La fumée blanche : un signal codé
Le poêle à fumée actuel, en fer, date de 1939, année de l’élection de Pie XII. Le rituel repose sur un code couleur simple :
• Fumée noire : pas encore de pape. Le vote est infructueux.
• Fumée blanche : un pape a été élu, et il a accepté.

La fumée noire est obtenue à partir d’un mélange de perchlorate de potassium, anthracène et soufre. La fumée blanche, plus récente (1978), est produite grâce à un mélange de chlorate de potassium, de lactose, de colophane… et de bulletins de vote brûlés.

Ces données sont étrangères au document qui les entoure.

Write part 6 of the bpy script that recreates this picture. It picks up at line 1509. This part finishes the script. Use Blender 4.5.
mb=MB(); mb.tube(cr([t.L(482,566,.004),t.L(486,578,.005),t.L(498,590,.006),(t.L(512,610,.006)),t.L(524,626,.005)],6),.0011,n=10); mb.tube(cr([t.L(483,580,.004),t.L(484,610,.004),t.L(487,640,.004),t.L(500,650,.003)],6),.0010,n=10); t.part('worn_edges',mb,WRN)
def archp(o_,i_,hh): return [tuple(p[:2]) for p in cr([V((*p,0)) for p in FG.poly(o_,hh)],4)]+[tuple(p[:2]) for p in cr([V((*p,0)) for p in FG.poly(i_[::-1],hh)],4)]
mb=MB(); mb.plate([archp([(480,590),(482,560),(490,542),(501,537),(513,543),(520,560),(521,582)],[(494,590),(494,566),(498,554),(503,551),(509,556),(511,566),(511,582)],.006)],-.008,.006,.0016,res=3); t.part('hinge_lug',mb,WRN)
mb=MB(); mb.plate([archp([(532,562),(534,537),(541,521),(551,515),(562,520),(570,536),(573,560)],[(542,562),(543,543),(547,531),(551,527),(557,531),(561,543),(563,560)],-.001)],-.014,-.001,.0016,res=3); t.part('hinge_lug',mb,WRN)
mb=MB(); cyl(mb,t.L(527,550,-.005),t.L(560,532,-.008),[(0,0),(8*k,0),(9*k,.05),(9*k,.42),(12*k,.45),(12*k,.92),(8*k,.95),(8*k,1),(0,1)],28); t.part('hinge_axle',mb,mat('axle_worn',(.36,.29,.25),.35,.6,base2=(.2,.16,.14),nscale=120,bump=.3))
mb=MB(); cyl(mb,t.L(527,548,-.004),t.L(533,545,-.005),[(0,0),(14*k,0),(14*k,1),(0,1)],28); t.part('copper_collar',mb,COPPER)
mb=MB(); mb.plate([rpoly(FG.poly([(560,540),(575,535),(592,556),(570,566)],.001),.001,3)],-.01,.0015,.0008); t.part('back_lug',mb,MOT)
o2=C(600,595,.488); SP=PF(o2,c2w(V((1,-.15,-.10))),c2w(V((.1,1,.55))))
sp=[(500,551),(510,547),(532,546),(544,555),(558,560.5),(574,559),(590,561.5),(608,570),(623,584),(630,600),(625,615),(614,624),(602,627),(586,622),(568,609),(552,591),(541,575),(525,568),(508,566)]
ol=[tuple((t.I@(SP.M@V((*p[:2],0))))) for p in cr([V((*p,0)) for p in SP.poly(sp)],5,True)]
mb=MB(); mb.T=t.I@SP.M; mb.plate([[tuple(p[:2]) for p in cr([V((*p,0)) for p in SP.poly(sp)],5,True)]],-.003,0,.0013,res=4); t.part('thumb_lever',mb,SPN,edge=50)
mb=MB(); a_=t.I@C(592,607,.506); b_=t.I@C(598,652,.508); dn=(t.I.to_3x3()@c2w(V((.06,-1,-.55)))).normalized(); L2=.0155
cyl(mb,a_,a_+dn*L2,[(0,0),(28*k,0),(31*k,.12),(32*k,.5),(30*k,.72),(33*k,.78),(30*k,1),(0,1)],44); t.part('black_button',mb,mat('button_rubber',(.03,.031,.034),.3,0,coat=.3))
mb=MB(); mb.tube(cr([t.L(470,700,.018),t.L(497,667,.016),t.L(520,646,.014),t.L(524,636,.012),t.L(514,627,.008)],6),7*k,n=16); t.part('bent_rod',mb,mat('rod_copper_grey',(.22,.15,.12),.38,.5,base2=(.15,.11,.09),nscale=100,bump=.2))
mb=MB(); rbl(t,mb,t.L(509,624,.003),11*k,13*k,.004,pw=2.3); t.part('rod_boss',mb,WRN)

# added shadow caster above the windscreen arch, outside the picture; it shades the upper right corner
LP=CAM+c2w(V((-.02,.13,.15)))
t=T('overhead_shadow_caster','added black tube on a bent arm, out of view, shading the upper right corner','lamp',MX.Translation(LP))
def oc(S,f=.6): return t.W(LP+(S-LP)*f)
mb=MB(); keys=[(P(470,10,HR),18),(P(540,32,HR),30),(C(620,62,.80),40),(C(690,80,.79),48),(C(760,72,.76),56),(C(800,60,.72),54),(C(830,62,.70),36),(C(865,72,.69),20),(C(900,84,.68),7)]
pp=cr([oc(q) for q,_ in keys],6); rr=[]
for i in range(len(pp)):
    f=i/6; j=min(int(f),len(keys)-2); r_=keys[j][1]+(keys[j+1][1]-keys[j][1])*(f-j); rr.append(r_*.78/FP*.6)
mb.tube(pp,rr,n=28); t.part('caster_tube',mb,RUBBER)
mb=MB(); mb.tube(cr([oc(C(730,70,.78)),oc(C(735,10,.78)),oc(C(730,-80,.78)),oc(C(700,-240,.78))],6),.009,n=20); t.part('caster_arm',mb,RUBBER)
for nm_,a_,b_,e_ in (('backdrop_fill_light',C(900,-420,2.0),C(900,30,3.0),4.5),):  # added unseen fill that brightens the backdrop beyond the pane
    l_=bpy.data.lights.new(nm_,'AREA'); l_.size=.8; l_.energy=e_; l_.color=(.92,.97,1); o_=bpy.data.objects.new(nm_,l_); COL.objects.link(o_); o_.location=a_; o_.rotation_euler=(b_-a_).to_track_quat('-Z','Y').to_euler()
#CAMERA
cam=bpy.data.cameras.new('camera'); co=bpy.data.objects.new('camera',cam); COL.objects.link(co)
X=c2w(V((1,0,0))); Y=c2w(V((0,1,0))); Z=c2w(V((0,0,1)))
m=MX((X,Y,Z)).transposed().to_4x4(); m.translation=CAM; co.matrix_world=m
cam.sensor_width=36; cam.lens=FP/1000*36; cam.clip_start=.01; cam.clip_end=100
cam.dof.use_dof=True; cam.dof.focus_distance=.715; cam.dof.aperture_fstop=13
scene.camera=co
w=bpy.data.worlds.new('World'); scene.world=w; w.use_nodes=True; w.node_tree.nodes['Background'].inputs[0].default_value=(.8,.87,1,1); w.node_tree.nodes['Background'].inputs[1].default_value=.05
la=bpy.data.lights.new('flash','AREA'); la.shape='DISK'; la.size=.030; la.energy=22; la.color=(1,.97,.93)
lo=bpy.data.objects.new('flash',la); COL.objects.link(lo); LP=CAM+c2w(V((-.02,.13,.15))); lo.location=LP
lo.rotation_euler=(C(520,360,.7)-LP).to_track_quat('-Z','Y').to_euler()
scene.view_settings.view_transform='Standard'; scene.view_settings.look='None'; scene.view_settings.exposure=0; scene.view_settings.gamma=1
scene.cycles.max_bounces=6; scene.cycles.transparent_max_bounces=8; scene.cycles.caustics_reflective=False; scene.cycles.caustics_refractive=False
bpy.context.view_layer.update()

La chambre des larmes : un moment d’intimité
Après son élection, le nouveau pape se retire dans un petit espace discret, surnommé la chambre des larmes. Située dans un recoin de la chapelle Sixtine, cette pièce de 3 m² abrite les différentes tailles de la soutane papale. C’est là qu’il se change et qu’il vit souvent un moment d’intense émotion. Selon la légende, plusieurs papes y auraient pleuré en réalisant l’ampleur de leur mission.

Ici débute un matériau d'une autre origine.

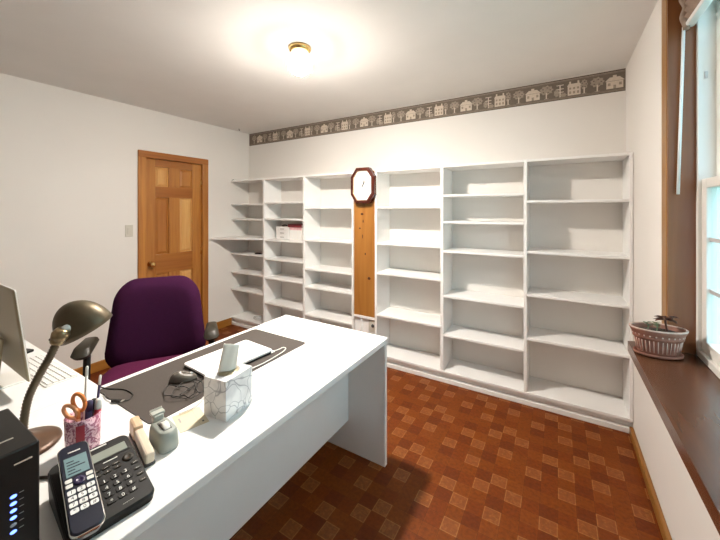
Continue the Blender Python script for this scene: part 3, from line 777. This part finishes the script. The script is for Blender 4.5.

L’annonce au monde : « Habemus papam »
Une fois revêtu de sa nouvelle tenue blanche, le pape se rend dans la chapelle Pauline pour un bref moment de prière. Les cardinaux lui prêtent alors serment d’obéissance.

Puis, le protodiacre apparaît au balcon central de la basilique Saint-Pierre et proclame la célèbre formule latine : « Habemus Papam » (« Nous avons un pape »)
Environ 45 minutes après la fumée blanche, le nom du nouveau pape est rendu public. Dix minutes plus tard, il accorde sa première bénédiction « Urbi et Orbi » (« à la ville et au monde »).

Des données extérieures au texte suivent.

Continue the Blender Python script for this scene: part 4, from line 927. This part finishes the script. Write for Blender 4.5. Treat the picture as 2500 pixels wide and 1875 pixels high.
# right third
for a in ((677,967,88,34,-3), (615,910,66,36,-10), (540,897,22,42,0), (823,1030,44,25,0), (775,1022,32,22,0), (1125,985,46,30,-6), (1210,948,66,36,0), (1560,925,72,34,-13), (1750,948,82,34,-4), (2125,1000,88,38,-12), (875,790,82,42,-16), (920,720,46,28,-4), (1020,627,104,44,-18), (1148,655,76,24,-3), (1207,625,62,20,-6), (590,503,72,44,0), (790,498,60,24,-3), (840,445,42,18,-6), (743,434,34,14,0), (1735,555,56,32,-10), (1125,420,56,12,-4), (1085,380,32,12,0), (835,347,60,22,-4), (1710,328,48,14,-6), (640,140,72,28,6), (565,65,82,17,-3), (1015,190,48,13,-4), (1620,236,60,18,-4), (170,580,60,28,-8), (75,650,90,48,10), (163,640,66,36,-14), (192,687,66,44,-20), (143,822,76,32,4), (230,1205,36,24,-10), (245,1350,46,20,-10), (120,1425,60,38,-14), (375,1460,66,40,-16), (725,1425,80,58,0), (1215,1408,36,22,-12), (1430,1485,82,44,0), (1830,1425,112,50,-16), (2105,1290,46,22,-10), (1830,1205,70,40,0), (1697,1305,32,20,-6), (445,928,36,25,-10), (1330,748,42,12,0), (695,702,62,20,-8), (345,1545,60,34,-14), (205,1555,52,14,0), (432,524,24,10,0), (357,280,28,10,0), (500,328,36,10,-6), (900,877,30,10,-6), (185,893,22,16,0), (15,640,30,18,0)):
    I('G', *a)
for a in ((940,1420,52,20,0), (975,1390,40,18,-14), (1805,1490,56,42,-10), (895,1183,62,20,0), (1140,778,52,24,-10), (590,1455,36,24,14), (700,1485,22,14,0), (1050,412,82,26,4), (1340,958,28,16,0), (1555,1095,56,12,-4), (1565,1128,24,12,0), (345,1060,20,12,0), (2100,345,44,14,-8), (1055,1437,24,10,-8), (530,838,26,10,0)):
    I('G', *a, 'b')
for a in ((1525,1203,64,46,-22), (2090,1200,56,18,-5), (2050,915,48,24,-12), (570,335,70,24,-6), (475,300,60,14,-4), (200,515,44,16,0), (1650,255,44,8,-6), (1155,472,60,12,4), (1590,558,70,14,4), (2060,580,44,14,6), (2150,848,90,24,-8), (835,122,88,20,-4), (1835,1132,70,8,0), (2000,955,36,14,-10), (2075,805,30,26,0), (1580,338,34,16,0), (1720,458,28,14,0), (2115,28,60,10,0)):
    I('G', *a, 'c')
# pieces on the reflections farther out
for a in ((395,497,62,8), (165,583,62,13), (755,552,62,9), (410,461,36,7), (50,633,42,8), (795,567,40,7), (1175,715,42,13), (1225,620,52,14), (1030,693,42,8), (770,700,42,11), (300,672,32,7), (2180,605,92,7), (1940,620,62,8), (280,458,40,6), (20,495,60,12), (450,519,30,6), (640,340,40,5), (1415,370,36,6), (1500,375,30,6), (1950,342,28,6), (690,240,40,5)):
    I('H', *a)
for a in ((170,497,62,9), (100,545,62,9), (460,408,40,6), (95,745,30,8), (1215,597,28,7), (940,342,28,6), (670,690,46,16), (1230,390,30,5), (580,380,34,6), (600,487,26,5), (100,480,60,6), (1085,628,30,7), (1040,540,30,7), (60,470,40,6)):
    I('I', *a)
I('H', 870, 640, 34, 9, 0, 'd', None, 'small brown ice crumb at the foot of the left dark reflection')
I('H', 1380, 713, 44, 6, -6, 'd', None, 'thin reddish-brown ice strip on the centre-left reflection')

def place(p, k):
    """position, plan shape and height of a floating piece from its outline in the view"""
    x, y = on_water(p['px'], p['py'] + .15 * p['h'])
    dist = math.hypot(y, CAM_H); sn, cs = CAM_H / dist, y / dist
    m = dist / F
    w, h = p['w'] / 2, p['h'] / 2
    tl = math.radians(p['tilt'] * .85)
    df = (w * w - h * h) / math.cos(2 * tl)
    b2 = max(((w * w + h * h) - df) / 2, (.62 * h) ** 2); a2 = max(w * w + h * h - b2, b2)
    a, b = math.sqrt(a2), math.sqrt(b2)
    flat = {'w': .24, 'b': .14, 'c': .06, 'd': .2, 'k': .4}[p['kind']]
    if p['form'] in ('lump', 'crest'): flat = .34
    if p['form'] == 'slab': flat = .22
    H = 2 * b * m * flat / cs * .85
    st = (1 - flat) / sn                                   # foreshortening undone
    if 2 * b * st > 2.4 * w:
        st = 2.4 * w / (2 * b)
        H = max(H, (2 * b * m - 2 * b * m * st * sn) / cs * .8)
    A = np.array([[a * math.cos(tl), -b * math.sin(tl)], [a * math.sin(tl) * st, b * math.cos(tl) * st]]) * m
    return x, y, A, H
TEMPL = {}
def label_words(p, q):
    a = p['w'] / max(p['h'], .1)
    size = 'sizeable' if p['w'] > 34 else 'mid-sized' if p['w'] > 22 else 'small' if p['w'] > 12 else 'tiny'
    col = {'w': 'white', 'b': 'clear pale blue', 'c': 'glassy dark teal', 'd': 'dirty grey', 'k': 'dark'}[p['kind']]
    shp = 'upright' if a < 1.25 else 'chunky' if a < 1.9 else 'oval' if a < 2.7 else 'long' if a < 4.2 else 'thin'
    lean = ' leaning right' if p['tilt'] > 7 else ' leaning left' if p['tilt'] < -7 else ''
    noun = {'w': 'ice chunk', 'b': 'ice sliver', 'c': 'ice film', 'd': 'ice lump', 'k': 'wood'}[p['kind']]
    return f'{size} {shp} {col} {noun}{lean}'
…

Histoire insolite des conclaves : Entre tensions, intrigues et traditions
Le conclave est la procédure par laquelle les cardinaux de l’Église catholique élisent un nouveau pape après le décès ou la renonciation de son prédécesseur. Si aujourd’hui les conclaves sont strictement encadrés, confidentiels et hautement sécurisés, leur histoire est émaillée de scènes surprenantes, de blocages dramatiques et même… de farces ou de menaces.
Une évolution vers la discrétion absolue
De nos jours, les conclaves se déroulent à huis clos dans la chapelle Sixtine. Tous les participants — cardinaux, assistants, cuisiniers ou agents de santé — prêtent serment de confidentialité. Des détecteurs d’écoute et des vitres traitées empêchent toute tentative d’espionnage. Mais cela n’a pas toujours été le cas.

Des exemples marquants dans l’histoire
• 236 : Un prêtre nommé Fabien est élu pape après qu’une colombe s’est posée sur sa tête — interprétée comme un signe divin.
• 1241 : Les cardinaux, enfermés dans le palais du Septizodium à Rome sous une chaleur accablante, voient l’un des leurs mourir et plusieurs tomber malades. Face à l’impasse, le peuple menace de déterrer le corps du pape défunt pour faire pression.
• 1268–1271 : Le conclave le plus long de l’histoire (2 ans et 9 mois) a lieu à Viterbe. Trois cardinaux décèdent. Les habitants finissent par retirer le toit du bâtiment pour accélérer le vote.
• 1378 : Une foule romaine exige l’élection d’un pape italien, sous peine de massacre. Cela mène à l’élection d’Urbain VI, contesté, déclenchant un schisme qui divisera l’Église pendant 40 ans.
• 1492 : Dans le premier conclave tenu à la chapelle Sixtine, Rodrigo Borgia (Alexandre VI) corrompt ses pairs avec des promesses de postes.
• 1503 : Le conclave le plus court (quelques heures) élit Jules II, futur bâtisseur de Saint-Pierre et fondateur de la Garde suisse.
• 1605 : Un désaccord vire à la bagarre entre cardinaux, qui déchirent leurs ornements liturgiques.
• 1655 : Une plaisanterie tourne mal lorsqu’un cardinal déguisé en Saint-Esprit effraie ses confrères ; l’un d’eux meurt de froid après une chute nocturne.
• 1846 : Élection de Pie IX, qui sera pape durant 31 ans, le plus long pontificat après celui de saint Pierre.
• 1978 : Deux conclaves successifs aboutissent à l’élection de Jean-Paul II, premier pape non italien depuis 455 ans.

Le conclave, entre tradition et imprévu
Au fil des siècles, le conclave a su s’adapter aux défis de chaque époque, renforçant sa rigueur et son secret. Mais l’histoire montre qu’il peut aussi être le théâtre d’incidents humains, de tensions politiques et de décisions inattendues — parfois influencées autant par les hommes que par la foi.